I think the best moment of my life was while I was sitting in Art History class around 1:30 and the nurse came in and passed me a yellow post-it note that just said, "Mom called, Dad landed in California." Since we had no media access and the teachers told us nothing, all I'd heard from the rumor mill was that private jets from Newark or Teterboro had hit the buildings. And my dad's a Falcon pilot out of Teterboro who had an 8AM takeoff that morning. My dad was grounded in California all week. He said that while he was landing he saw a 747 from China being escorted in to land with four F-16s.

Sadly, another girl in that class, her uncle LeRoy Homer, was the first officer of Flight 93.

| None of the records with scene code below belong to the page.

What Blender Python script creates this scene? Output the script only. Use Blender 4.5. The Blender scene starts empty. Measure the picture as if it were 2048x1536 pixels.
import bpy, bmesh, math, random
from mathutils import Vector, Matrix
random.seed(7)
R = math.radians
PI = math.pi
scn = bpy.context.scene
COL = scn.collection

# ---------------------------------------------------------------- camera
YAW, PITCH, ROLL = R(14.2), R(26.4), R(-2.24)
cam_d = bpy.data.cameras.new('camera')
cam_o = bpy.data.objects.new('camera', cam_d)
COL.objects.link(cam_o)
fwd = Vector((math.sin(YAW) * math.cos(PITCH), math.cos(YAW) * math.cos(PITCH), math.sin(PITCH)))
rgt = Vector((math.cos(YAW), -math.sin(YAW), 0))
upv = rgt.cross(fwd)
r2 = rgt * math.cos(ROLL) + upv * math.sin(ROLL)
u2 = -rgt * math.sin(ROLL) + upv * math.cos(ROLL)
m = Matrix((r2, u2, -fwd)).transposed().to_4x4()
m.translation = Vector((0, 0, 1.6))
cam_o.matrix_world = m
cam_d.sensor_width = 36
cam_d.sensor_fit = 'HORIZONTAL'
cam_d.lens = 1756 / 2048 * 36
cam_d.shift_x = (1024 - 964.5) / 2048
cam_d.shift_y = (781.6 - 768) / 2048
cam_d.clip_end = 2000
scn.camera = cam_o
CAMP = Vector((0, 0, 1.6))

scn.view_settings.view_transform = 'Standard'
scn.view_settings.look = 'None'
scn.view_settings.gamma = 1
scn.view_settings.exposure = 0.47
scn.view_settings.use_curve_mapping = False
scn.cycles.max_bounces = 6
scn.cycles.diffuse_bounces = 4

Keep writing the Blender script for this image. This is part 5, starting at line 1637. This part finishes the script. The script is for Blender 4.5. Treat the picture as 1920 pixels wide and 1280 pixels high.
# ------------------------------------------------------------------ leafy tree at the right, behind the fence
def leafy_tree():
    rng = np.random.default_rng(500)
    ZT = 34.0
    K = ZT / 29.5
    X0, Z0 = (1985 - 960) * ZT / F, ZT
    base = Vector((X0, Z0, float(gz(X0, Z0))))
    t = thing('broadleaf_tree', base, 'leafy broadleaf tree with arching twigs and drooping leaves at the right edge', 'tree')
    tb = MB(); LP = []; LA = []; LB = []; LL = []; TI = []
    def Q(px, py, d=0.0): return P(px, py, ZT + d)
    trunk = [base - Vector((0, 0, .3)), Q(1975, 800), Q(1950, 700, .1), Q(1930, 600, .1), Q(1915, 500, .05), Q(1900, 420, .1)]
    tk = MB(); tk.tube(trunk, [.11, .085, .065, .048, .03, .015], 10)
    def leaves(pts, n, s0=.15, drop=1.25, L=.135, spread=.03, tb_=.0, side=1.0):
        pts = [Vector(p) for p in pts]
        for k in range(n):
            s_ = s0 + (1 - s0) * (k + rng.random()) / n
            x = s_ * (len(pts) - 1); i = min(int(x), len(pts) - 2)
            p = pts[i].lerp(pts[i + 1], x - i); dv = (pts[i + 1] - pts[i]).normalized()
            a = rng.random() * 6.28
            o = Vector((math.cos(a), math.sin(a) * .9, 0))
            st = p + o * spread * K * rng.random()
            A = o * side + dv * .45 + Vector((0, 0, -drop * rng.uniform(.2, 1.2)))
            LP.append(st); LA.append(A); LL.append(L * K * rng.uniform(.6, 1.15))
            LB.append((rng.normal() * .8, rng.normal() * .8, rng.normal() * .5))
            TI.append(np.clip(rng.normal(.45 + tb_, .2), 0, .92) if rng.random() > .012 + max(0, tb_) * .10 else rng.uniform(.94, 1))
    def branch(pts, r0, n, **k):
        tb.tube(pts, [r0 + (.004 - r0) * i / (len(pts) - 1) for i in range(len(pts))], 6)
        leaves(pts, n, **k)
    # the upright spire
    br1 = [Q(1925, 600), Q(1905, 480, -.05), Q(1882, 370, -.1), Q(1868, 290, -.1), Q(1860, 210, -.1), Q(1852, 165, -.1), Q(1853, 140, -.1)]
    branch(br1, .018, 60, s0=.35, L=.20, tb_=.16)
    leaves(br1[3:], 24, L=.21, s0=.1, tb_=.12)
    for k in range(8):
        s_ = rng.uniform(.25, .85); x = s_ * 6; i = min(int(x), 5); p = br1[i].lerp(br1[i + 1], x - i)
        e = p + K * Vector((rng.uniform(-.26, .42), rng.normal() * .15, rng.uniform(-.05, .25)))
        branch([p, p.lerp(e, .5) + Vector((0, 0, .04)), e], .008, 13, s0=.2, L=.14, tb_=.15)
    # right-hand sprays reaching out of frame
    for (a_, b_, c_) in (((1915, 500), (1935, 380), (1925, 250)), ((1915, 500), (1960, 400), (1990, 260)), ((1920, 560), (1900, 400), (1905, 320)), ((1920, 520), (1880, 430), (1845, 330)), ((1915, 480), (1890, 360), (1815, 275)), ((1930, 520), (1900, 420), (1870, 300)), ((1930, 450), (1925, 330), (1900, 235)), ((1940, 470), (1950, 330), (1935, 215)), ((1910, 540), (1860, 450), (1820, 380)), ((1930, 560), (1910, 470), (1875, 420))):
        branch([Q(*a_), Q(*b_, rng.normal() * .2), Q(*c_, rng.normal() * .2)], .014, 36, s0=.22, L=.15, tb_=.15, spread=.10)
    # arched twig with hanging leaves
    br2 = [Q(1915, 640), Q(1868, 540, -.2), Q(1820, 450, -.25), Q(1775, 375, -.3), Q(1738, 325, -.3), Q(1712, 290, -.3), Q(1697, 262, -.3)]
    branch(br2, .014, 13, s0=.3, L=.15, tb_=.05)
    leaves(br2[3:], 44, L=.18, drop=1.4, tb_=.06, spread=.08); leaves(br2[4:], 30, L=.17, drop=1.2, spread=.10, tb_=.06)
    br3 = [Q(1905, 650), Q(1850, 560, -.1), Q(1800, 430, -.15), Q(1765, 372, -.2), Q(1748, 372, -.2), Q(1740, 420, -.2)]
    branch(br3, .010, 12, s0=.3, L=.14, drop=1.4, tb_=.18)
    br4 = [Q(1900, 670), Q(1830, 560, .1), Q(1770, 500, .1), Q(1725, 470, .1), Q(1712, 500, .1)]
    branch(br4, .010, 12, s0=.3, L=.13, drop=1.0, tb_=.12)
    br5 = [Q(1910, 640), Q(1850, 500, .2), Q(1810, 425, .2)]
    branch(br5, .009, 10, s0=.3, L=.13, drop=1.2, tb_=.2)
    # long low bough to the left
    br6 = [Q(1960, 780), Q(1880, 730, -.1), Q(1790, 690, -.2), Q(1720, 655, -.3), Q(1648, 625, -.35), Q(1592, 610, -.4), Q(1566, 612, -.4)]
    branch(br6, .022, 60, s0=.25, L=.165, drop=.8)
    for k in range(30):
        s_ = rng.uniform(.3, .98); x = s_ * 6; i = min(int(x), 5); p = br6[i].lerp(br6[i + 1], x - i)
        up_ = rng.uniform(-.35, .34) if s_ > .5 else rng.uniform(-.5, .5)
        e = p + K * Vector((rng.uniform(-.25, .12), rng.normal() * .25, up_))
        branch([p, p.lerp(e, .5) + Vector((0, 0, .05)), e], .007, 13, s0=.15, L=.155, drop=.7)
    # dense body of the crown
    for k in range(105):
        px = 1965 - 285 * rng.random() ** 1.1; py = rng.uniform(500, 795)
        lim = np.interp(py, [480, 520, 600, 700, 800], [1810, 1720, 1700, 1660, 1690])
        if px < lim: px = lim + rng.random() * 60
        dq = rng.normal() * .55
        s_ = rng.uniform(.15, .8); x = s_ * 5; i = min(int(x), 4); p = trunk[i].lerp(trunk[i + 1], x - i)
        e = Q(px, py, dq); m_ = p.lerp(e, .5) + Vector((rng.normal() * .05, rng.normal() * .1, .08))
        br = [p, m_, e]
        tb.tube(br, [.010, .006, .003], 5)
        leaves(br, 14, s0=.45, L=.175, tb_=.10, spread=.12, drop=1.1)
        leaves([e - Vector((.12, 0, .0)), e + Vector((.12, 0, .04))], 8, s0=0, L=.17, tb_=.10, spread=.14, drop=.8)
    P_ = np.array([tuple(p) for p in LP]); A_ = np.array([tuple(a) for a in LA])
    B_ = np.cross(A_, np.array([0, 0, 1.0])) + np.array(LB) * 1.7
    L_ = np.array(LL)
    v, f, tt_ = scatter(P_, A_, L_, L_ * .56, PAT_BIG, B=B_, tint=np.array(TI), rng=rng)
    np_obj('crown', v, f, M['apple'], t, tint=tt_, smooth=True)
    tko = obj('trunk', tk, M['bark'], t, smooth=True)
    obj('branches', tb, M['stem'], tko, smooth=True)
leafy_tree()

Wow.. that must have been a tough time for you... not having any information until 1:30. I'm glad it turned out ok for you though. I was concerned about my father and my cousin who both worked in the WTC area, but I learned fairly early in the day that they were both fine. However, in addition to knowing several people who died in the towers, two relatives of a family friend were passengers on Flight 93, so my mind was really all over the place that day trying to think of every single person I knew that I should be worried about.
 
I was a Mormon back then, living in Maracaibo, Venezuela as a missionary. Details about the attacks came in bits and pieces -- the local stations were mostly watching CNN and then trying to translate it before rebroadcasting the images. I saw the ticker at the bottom say that the towers fell several minutes before they actually had it on video, and thought that they must've been mistaken. It was a confusing experience... at first we were told that someone had set off nukes in New York and Washington. And because the media down there tended to be more sensational than back home, there were reports about new hijackings and bombings for a while afterwards. We wondered if somebody had declared war on the U.S.
 
I was a flt attendant on a flight that morning, was rather unnerving to go from cruise to landing at IAD in what seemed like 5 minutes. All we were told was "Sit down quick, we're landing NOW and don't let anyone near the cockpit" I'll be happy to never experience a descent like that again... Was “lost in the system” for about 7 days there…

The scene at the airport after landing was absolutely indescribable - its 7 years later and it seems like yesterday.